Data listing
########################################

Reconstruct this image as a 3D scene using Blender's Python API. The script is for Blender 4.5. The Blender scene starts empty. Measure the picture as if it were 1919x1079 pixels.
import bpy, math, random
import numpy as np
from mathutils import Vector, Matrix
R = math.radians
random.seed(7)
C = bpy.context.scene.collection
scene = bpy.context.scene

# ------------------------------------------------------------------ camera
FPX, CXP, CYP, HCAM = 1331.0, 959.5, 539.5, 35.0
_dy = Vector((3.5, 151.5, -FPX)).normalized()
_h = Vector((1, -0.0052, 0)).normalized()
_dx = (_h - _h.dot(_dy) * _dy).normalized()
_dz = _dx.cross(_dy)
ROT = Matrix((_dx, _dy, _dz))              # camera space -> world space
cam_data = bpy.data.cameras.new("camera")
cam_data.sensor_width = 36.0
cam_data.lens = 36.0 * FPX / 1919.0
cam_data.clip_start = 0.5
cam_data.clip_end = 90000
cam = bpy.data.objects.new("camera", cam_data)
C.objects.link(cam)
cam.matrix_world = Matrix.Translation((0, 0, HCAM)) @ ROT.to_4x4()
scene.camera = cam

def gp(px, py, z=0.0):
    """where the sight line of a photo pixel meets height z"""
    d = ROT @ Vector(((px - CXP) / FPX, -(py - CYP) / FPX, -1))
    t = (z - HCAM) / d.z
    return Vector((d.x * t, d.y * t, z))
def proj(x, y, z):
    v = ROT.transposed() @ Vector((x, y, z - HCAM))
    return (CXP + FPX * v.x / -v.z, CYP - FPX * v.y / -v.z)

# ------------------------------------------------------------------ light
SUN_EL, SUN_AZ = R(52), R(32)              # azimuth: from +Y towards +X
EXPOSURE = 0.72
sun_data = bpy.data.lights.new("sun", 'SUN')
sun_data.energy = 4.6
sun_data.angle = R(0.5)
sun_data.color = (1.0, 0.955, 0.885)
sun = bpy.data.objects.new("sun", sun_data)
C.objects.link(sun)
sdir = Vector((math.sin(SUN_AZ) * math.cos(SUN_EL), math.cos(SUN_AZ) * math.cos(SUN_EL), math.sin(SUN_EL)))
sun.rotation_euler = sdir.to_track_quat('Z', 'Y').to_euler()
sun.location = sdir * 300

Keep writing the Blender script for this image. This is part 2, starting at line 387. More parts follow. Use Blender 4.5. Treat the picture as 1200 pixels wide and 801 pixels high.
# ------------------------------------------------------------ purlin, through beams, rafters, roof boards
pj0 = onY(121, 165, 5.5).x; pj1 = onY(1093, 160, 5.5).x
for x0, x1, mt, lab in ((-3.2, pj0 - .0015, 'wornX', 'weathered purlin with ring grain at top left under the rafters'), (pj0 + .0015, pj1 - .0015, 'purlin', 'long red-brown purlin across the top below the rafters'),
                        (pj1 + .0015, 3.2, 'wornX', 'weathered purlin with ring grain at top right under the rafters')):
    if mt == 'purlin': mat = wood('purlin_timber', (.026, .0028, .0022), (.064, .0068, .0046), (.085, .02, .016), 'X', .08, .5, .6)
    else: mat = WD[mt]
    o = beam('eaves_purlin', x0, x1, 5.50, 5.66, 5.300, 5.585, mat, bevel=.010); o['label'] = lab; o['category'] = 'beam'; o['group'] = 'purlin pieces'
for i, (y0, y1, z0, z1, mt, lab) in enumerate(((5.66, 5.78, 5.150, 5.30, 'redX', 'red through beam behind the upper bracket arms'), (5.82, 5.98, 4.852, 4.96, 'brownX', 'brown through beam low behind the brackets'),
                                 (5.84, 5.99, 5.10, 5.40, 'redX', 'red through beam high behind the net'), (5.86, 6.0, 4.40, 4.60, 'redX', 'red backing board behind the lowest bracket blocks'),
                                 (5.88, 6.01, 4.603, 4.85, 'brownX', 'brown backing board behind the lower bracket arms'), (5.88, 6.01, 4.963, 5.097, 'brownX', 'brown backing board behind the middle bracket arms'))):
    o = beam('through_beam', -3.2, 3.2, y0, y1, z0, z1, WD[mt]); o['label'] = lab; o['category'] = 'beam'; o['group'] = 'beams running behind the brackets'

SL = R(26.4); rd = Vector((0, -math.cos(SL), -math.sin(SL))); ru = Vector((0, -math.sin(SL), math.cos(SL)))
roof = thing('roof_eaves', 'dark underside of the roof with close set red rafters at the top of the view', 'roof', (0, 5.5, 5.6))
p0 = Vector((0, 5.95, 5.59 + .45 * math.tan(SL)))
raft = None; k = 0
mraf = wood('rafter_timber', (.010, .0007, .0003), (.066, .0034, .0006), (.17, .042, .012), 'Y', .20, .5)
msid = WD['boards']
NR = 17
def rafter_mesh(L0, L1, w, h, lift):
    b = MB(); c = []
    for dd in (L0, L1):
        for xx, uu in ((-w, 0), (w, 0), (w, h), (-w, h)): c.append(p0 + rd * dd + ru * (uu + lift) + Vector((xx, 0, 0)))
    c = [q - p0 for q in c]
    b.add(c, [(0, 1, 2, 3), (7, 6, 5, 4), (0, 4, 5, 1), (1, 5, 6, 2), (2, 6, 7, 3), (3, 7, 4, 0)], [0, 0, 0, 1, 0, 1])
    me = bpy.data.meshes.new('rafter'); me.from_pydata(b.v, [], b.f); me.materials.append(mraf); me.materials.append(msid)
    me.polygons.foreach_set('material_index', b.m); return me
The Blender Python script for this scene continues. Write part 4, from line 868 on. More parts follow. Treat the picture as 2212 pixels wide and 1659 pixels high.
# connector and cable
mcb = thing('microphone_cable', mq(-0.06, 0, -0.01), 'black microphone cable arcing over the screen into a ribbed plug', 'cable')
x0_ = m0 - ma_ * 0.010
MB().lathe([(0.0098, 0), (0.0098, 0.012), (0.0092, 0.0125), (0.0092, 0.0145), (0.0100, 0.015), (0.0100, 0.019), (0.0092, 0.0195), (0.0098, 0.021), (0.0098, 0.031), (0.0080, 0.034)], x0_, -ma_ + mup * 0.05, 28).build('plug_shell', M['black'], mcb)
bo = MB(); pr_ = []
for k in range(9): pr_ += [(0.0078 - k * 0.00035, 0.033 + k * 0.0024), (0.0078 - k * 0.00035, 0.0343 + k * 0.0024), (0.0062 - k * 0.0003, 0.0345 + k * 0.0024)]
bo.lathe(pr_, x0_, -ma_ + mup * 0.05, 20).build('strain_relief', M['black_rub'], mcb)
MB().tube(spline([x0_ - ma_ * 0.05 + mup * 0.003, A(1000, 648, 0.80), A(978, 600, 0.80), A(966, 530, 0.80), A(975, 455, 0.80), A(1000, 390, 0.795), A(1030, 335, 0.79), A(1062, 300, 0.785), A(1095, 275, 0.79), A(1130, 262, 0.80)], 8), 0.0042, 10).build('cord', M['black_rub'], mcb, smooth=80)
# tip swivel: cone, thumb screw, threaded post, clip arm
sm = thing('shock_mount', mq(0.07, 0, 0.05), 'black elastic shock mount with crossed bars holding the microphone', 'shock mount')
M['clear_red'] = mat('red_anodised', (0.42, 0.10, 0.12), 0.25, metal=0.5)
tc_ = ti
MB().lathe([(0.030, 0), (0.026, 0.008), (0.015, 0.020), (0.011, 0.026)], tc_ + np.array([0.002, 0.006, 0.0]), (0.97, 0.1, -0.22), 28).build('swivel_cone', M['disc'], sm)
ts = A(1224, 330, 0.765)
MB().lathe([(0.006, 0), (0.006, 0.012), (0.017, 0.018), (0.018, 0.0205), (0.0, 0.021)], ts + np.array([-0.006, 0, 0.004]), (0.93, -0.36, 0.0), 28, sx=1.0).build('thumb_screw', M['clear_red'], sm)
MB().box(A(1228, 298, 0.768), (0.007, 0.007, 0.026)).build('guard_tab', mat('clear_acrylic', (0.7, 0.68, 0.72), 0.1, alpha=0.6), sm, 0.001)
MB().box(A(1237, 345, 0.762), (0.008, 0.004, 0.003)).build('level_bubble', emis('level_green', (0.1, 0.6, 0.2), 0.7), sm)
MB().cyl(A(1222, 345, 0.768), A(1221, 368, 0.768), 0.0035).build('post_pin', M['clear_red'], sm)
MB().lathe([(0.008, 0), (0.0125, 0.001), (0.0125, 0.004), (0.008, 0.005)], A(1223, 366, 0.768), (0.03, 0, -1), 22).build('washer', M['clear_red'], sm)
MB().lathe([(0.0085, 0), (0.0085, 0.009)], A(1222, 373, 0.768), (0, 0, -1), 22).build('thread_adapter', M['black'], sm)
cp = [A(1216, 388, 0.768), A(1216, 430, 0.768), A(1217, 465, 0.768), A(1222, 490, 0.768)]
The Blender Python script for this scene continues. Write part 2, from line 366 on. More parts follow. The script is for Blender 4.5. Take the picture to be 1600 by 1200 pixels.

########################################

EXERCISE INSTRUCTIONS:
Please return every line from the first one in the records above down to the line containing "scene = bpy.context.scene", including both, exactly as written and nothing more.

EXERCISE OUTPUT:
Reconstruct this image as a 3D scene using Blender's Python API. The script is for Blender 4.5. The Blender scene starts empty. Measure the picture as if it were 1919x1079 pixels.
import bpy, math, random
import numpy as np
from mathutils import Vector, Matrix
R = math.radians
random.seed(7)
C = bpy.context.scene.collection
scene = bpy.context.scene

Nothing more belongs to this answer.